Slumping regime in lock-release turbidity currents

TL;DR

This study experimentally investigates the slumping regime of turbidity currents on inclined slopes, identifying regimes controlled by particle settling and current inertia, and analyzing their dynamics and velocity behaviors.

Contribution

It provides a comprehensive experimental analysis of turbidity current regimes, highlighting the influence of particle settling and slope on current morphology and velocity.

Findings

Three regimes controlled by settling and inertia ratios.

Velocity increases with slope up to 15° in certain regimes.
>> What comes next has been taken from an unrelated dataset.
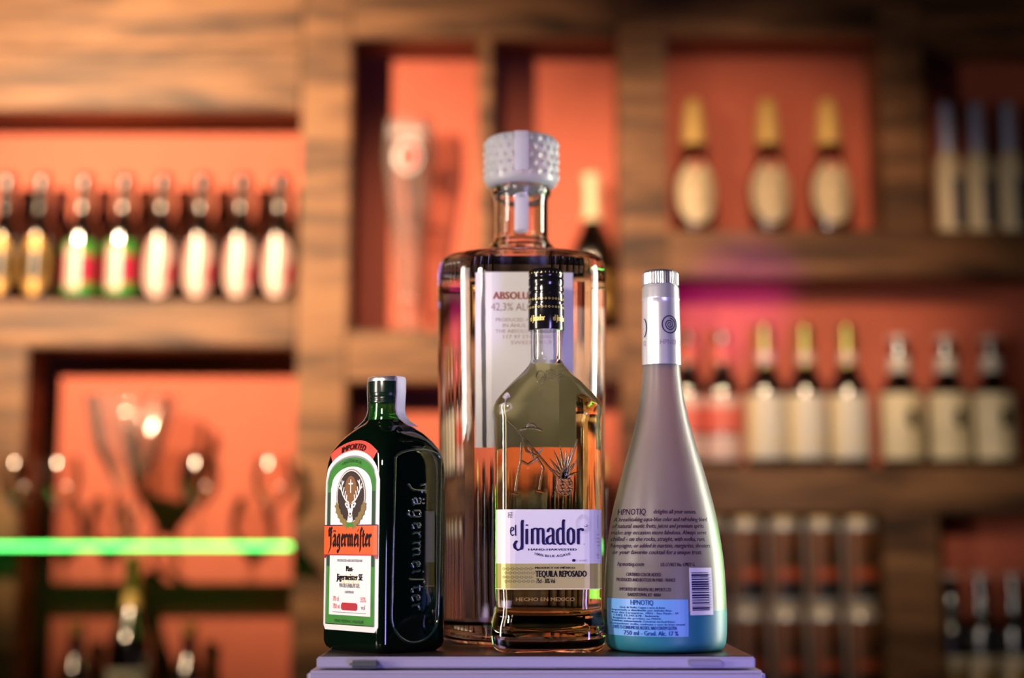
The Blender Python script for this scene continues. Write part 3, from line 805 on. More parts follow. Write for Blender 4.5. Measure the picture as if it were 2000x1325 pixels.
# lid: slab with a slightly tapered rim
lid = box_bm(LX(610, 1300), LX(1484, 1300), -.198, .196, zl, .2995, .0, 1)
for v in lid.verts:
    if v.co.z > .29: v.co.x *= .985; v.co.y += .0022 if v.co.y < 0 else -.002
bmesh.ops.bevel(lid, geom=list(lid.edges), offset=.0012, segments=2, affect='EDGES')
lo = obj('lid', lid, M['lilac'], bx, smooth=False)
obj('lid_panel', box_bm(LX(622, 1290)-.0, LX(1474, 1290), -.1935, .19, .2993, .30, .0003, 1), M['lidtop'], lo, smooth=False)  # thin slab carrying the painted shade of the lid top
obj('latch', box_bm(LX(683, 1295), LX(741, 1295), -.2035, -.19, zl+.0005, .2975, .0022, 3), M['latch'], bx, smooth=False)
rl = obj('latch', box_bm(LX(1347, 1295), LX(1411, 1295), -.1992, -.19, zl+.002, .2972, .0006, 2), M['lilacdark'], bx, smooth=False)
rl['label'] = 'flat violet latch tab'

# ------------------------------------------------------------------ foreground bottle: dark green herbal liqueur
def zrow(py, Y): return at(1000, py, Y).z-ZT
JX = at(749, 1250, YJ).x
jb = thing('liqueur_bottle', 'square dark green bottle with orange, green and white stag label, in front', 'bottle', (JX, YJ, ZT), R(-47))
wa, wb = .0402, .0338                      # half width of label face, half depth
zz = lambda py: zrow(py, YJ)
jr = [(0.0, wa*.90, wb*.88, .010), (.003, wa*.97, wb*.965, .009), (.008, wa, wb, .008), (zz(930), wa, wb, .008), (zz(905), wa*.99, wb*.985, .0095), (zz(885), wa*.955, wb*.95, .012),
      (zz(865), wa*.86, wb*.855, .016), (zz(850), wa*.735, wb*.74, .018), (zz(838), wa*.585, wb*.61, .018), (zz(829), .0172, .0166, .0160), (zz(821), .0148, .0148, .0146), (zz(806), .0138, .0138, .0138), (zz(790), .0134, .0134, .0134), (zz(760), .0132, .0132, .0132)]
jrows = smooth_prof(jr, 3)
obj('body', rings_bm([RR(a, b, r).ring(z) for z, a, b, r in jrows if z <= zz(822)]), M['jglass'], jb)
obj('neck', rings_bm([circ(.0150, zz(826), 40)]+[circ(max(a, .0133)+.0001, z, 40) for z, a, b, r in jrows if z > zz(822)]), M['jneck'], jb)
# screw cap with ridges
cp = [(zz(792), .0138), (zz(790), .0146), (zz(787), .0146), (zz(786), .0138), (zz(783), .0138), (zz(782), .0146), (zz(779), .0146), (zz(777), .0140), (zz(772), .0142), (zz(771), .0148), (zz(748), .0149), (zz(744), .0146)]
cap = obj('cap', lathe(cp, 56), M['jneck2'] if 'jneck2' in M else mat('dark_green_cap', (.003, .014, .008), .22, coat=.5), jb)
obj('cap_top', lathe([(zz(749), .0152), (zz(744), .0152), (zz(741), .0145), (zz(740), .0120)], 48), M['silver'], cap)
# front label in millimetres: origin at bottom centre
def mm(P, f):   # surface taking mm
    return lambda u, v, off: f(u*.001, v*.001, off)
fj = sec_surface(jrows)
zl0, zl1 = zz(1231), zz(872)
LH = (zl1-zl0)*1000            # label height in mm
W = 35.8                       # half width (mm)
jf = lambda u, v, off: fj(u*.001, zl0+v*.001, off)
P = Print()
yt = LH*0.955; ya = LH*0.845   # arch crown, arch spring
def archpoly(w, y0, spring, crown, cr=2.5):
    pts = [(-w+cr, y0), (w-cr, y0), (w, y0+cr), (w, spring)]
    pts += [(w*math.cos(R(k)), spring+(crown-spring)*math.sin(R(k))) for k in range(10, 180, 10)]
    pts += [(-w, spring), (-w, y0+cr)]
    return pts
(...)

Water entrainment coefficient E increases linearly with Reynolds number.

Abstract

Most gravitational currents occur on sloping topographies, often in the presence of particles that can settle during the current propagation. Yet, an exhaustive exploration of associated parameters in experimental studies is still lacking. Here, we present an extensive experimental investigation of the slumping regime of turbidity (particle-laden) currents in two lock-release (dam-break) systems with inclined bottoms. We identify 3 regimes controlled by the ratio between settling and current inertia. (i) For negligible settling, the turbidity current morphodynamics correspond to those of saline homogeneous gravity currents, in terms of velocity, slumping (constant-velocity) regime duration and current morphology. (ii) For intermediate settling, the slumping regime duration decreases to become fully controlled by a particle settling characteristic time. (iii) When settling overcomes the current initial inertia, the slumping (constant-velocity) regime is not detected any more. In the first two regimes, the current velocity increases with the bottom slope, of about $35~\%$ between $0^\circ$ and $15^\circ$. Finally, our experiments show that the current propagates during the slumping regime with the same shape in the frame of the moving front. Strikingly, the current head is found to be independent of all experimental parameters covered in the present study. We also quantify water entrainment coefficients $E$ and compare them with previous literature, hence finding that $E$ increases linearly with the current Reynolds number.